Khudsar, however, explained that tree plantation was one phenomenon and understanding an ecosystem and plantation through that ecosystem, was another. Implementing agencies should maintain ecological balance when following court orders, he cautioned.

Many of the plantation orders stress on seeking the guidance of Professor CR Babu, a name synonymous with preservation of trees in Delhi.

"Let 3,000 trees be planted....Advice and guidance of Dr C R Babu, Professor Emeritus, Head of Centre for Environmental Management of Degraded Ecosystems (CEMDE), University of Delhi, be taken apropos the said plantation," a recent order of Justice Waziri directed the implementing agencies.

Babu has served as the faculty member of Delhi University’s (DU) Department of Botany for over 35 years and also served as the University’s Pro-Vice Chancellor from 2000 to 2005.

He outlined that the court-ordered plantations contribute to the overall protection of the environment and provide ecological security.

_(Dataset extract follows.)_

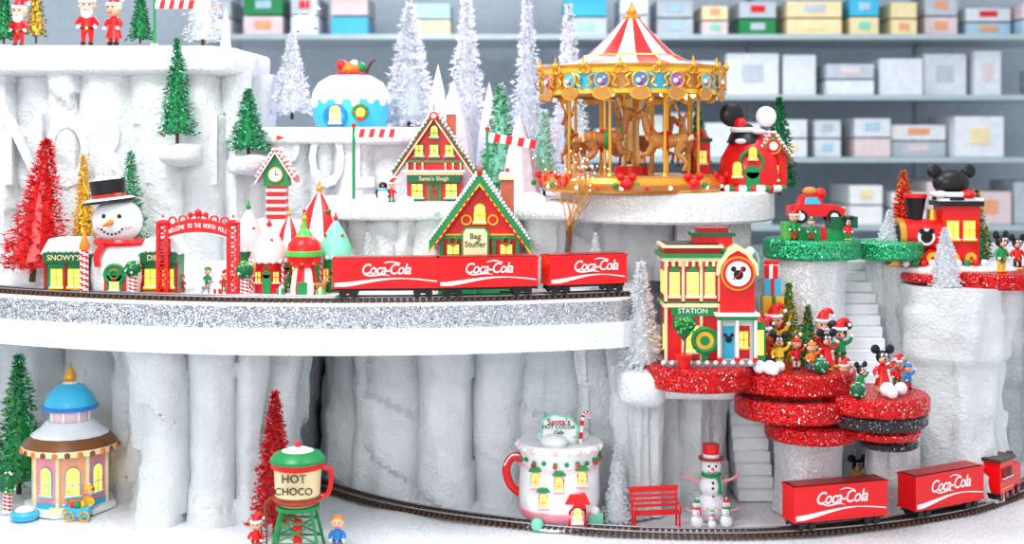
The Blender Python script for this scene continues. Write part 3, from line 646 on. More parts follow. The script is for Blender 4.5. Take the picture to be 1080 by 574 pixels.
def quad(b,T,body,sec,antler=True,saddle=None,prance=True):
    T0=b.T;b.T=T0@T
    b.tube([(-21,0,34),(-17,0,36),(-8,0,35.5),(2,0,34.5),(11,0,36),(18,0,39)],[3,8,7.2,7.6,9,6],P[body],12)
    b.tube([(14,0,38),(20,0,47),(23,0,56),(24,0,62)],[7.5,5.6,4.4,4],P[body],10)
    b.tube([(21,0,63),(26,0,64.5),(32,0,61),(38,0,58)],[3.6,4.8,3.4,2.3],P[body],10); b.ball(39.5,0,58.6,2.2,P['red' if antler else 'black'],n=8)
    b.ball(4,0,29.5,9,P[sec],ry=5.5,rz=3,n=10); b.ball(18,0,40,5.5,P[sec],ry=5,rz=6,n=10)
    for sy in (-1,1):
        b.ball(29,sy*3.2,65,1,P['black'],n=6); b.tube([(22,sy*3,67),(19,sy*7,71)],[2,.6],P[body],6,1)
        if antler:
            ac=P['gold'] if saddle else P['tan' if body!='white' else 'white']
            b.tube([(23,sy*2,67),(20,sy*6,75),(21,sy*10,84),(26,sy*11,90)],[1.6,1.5,1.3,.6],ac,6)
            for p,e in (((20,sy*6,75),(27,sy*8,80)),((20.5,sy*8,79),(14,sy*10,86)),((21,sy*10,84),(16,sy*12,92))): b.tube([p,e],[1.2,.5],ac,5,1)
        if prance: fr=[(14,sy*4,33),(19+sy*2,sy*5,22),(27+sy*2,sy*5,20),(26+sy*2,sy*5,11)]
        else: fr=[(14,sy*4,33),(14,sy*5,20),(15,sy*5,10),(15,sy*5,1)]
        b.tube(fr,[4.6,2.6,2,1.6],P[body],8); e=fr[-1]; b.cyl(e[0],e[1],e[2]-3,e[2]+.5,2.2,P['dbrown'],1.7,8)
        hl=[(-16,sy*4,33),(-11,sy*5,22),(-20,sy*5,13),(-18+sy,sy*5,3)]
        b.tube(hl,[6,3.6,2,1.7],P[body],8); e=hl[-1]; b.cyl(e[0],e[1],e[2]-3,e[2]+.5,2.2,P['dbrown'],1.7,8)
    b.tube([(-22,0,36),(-26,0,40),(-27,0,36)],[2,2.4,.8],P[sec],6)
    if saddle:
        b.T=b.T@Matrix.Rotation(math.pi/2,4,'Z')
        b.ring(0,-1,35,8.6,2.8,P[saddle],16,'y',rz=8.4); b.ball(0,-1,43.5,6,P['red'],ry=7,rz=2.4,n=10); b.ring(0,-17,44,6.6,1.3,P[saddle],14); b.ring(0,12,36,7.6,1,P['gold'],14)
    b.T=T0
for px,y,c1,c2 in ((338,.95,'tan','white'),(217,.95,'grey','white')):
    b=B('reindeer_figurine' if c1=='tan' else 'husky_figurine',(X(px,y),y,ZM),S(y)*(.3 if c1=='tan' else .22),.6); quad(b,Matrix.Identity(4),c1,c2,c1=='tan',None,False); b.done()
# ---------------- carousel ----------------
yc=yc_-.35; b=B('carousel',(X(666,yc),yc,zc_),S(yc))
b.lathe([(0,0),(92,0),(94,3),(94,8),(90,10),(88,15),(86,17),(0,17)],P['gold'],n=48,mf=lambda j,k:P['wood'] if j in(2,5) else P['gold'])
for k in range(24):
    a=k*math.pi/12+.07; b.ball(93.5*math.cos(a),93.5*math.sin(a),5.5,2,P['bulb'] if k%2 else P['red'],n=8)
for k in range(8):
    a=-math.pi/2+(k-.5)*math.pi/4+.25; x,y=93*math.cos(a),93*math.sin(a)
    b.ball(x,y,10,6.5,P['red'],n=12); b.ball(x-6,y,17,4,P['red'],n=10); b.ball(x+6,y,17,4,P['red'],n=10); b.ball(x-11,y+1,8,3,P['green'],n=8); b.ball(x+11,y+1,8,3,P['green'],n=8)
b.lathe([(13,17),(15,22),(9,30),(8,70),(13,90),(17,98)],P['cream'],n=12,mf=lambda j,k:P['gold'] if k%2 else P['cream'])
b.lathe([(18,17),(18,26),(0,26)],P['red'],n=20)
zr0=99
b.lathe([(0,zr0+4),(60,zr0+4),(92,zr0+2)],P['wood'],n=48)
def cm(j,k):
    if j in(0,5,6): return P['gold']
    if j in (1,4): return P['yellow']
    return P['sky'] if (k//3)%2==0 else P['tan']
b.lathe([(89,zr0),(95,zr0+1),(94,zr0+5),(94,zr0+8),(96,zr0+22),(97,zr0+26),(99,zr0+30),(88,zr0+31)],P['gold'],n=48,mf=cm)
for k in range(16):
    a=-math.pi/2+k*math.pi/8; 
    b.T=Matrix.Rotation(a+math.pi/2,4,'Z')
    y=-96.5
    b.ring(0,y,zr0+14,8,1.3,P['gold'],14); b.disc(0,y+.5,zr0+14,7.4,P[['blue','purple','sky','blue'][k%4]],1); b.ball(-2,y-1,zr0+13,2.6,P['white'],n=8); b.ball(2.5,y-1,zr0+16,1.8,P['peach'],n=8); b.ball(1,y-1,zr0+11,1.8,P['red'],n=8)
    for sx in (-1,1):
        b.tube([(sx*9,y-.5,zr0+20),(sx*14,y-.5,zr0+16),(sx*11,y-.5,zr0+10),(sx*16,y-.5,zr0+7)],1.4,P['gold'],6)
        b.ring(sx*16,y,zr0+24,3.4,1,P['gold'],10)
    b.disc(0,y+2,zr0+1,11,P['gold'],2.4,16,rz=7); b.disc(0,y+.2,zr0+1,8,P['tan'],1,16,rz=5)
    b.ball(18.6,y,zr0+29,3.6,P['gold'],n=8); b.tube([(18.6,y,zr0+30),(18.6,y,zr0+38)],[2,.5],P['gold'],6,1)
    if k%2: b.ball(0,y+30,zr0+1,3,P['bulb'],n=8)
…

"No doubt. They have contributed to the overall protection of the environment and provided ecological security. But we have parks and they're contributing substantially to the environment of quality and sustainability of environment in Delhi and courts also must ensure that they should be sustained or provided some kind of legal sanctity,” he said.

Justice Waziri's commitment to the cause of environmental conservation and his unique orders have set a precedent for how judicial activism can promote sustainability.

His visionary approach in combining legal acumen with ecological sensitivity has contributed to an increase of green cover in the national capital. 

The future may exhibit the far-reaching impact of his decisions, and inspire others to follow in his footsteps towards a greener and more sustainable environment.